**Requirement**.
Your task is to copy every line of the records below that contains "pixels".

## Start Data entries

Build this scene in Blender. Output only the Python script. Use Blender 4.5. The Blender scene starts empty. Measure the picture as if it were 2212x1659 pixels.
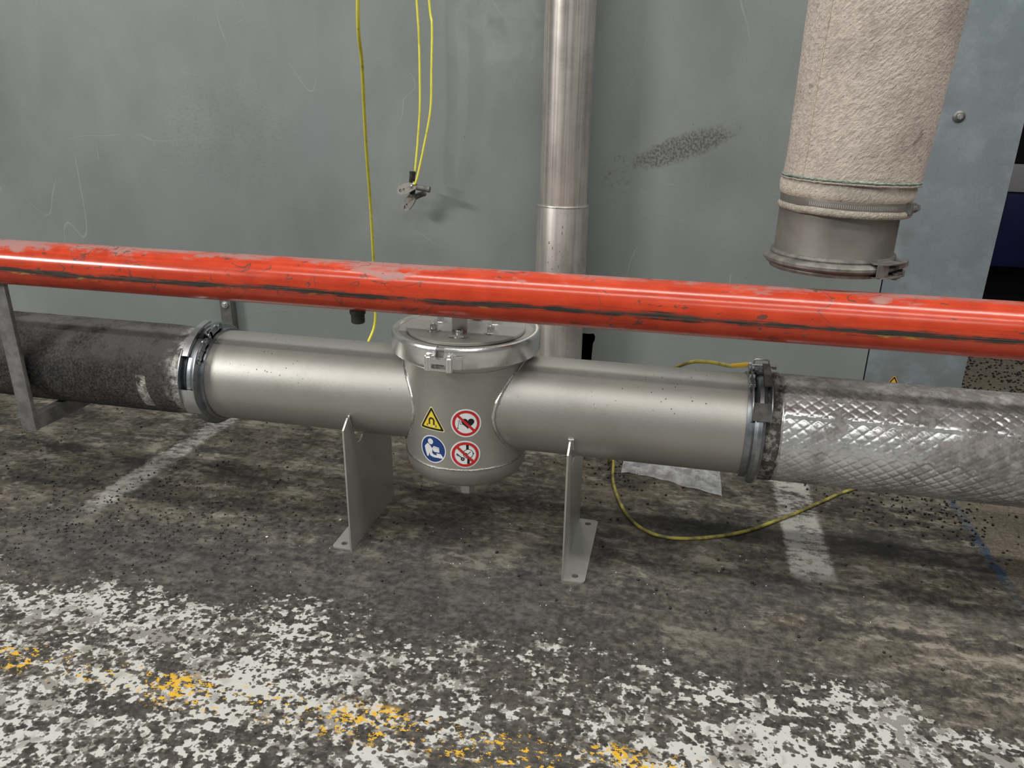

## End Data entries
## Start Data entries

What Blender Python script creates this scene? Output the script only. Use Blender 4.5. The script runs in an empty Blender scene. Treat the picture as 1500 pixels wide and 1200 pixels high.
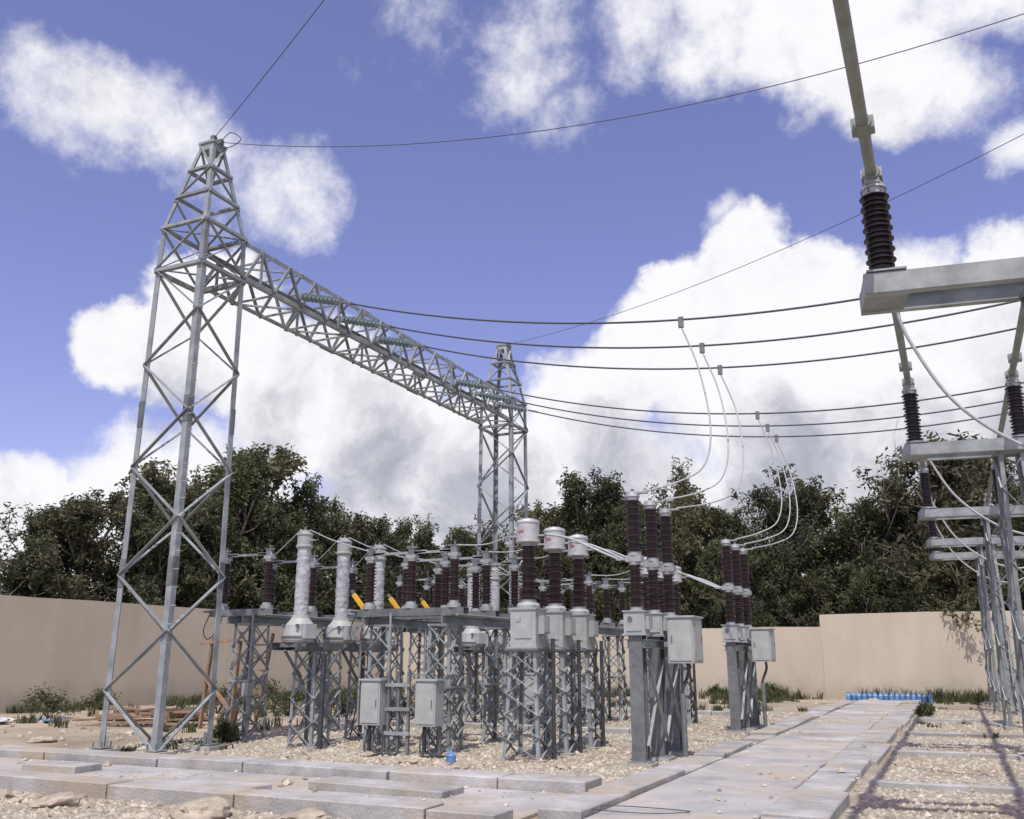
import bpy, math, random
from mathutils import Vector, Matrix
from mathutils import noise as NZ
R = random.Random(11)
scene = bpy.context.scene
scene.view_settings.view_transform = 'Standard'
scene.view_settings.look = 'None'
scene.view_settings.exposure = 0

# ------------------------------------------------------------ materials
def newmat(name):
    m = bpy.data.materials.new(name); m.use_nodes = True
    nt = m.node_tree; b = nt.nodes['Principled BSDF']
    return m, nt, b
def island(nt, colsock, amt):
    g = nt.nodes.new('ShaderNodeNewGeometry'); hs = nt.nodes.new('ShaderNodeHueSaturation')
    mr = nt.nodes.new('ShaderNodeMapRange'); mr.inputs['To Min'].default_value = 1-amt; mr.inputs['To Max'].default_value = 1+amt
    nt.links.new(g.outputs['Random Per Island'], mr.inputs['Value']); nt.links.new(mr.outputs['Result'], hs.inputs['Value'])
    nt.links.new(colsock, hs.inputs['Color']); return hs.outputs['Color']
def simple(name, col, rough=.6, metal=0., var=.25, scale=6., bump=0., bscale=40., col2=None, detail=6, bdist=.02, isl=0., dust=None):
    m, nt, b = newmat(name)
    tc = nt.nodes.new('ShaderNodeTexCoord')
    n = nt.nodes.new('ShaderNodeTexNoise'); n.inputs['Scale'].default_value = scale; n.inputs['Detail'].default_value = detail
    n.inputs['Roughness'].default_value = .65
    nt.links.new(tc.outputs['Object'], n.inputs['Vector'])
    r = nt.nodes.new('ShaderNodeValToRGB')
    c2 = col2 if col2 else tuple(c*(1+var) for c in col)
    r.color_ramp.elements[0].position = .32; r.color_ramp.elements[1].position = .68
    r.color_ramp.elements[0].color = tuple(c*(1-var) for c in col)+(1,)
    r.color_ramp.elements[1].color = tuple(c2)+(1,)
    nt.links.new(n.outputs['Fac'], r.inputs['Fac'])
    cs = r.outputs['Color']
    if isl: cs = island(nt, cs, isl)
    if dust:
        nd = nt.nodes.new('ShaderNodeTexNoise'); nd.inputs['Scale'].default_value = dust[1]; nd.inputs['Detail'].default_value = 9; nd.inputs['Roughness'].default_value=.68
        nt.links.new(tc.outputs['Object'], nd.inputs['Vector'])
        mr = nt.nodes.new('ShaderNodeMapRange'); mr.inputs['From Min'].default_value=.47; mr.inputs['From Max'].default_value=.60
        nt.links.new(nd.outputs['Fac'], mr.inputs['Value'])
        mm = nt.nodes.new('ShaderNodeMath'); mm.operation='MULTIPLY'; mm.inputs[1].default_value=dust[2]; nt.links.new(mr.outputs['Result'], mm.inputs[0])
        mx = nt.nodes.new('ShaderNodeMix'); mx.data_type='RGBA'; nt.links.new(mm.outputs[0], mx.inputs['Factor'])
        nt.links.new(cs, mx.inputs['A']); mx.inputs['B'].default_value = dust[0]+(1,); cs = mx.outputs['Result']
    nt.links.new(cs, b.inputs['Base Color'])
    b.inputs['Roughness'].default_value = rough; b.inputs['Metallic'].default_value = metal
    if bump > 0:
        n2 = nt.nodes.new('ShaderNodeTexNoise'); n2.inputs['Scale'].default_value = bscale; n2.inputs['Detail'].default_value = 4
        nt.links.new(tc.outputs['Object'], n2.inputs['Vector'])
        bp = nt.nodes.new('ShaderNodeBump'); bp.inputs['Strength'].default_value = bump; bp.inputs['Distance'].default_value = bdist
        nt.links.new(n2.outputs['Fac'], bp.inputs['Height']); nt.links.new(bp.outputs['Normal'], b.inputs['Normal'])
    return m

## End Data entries

**The answer**.
Build this scene in Blender. Output only the Python script. Use Blender 4.5. The Blender scene starts empty. Measure the picture as if it were 2212x1659 pixels.
What Blender Python script creates this scene? Output the script only. Use Blender 4.5. The script runs in an empty Blender scene. Treat the picture as 1500 pixels wide and 1200 pixels high.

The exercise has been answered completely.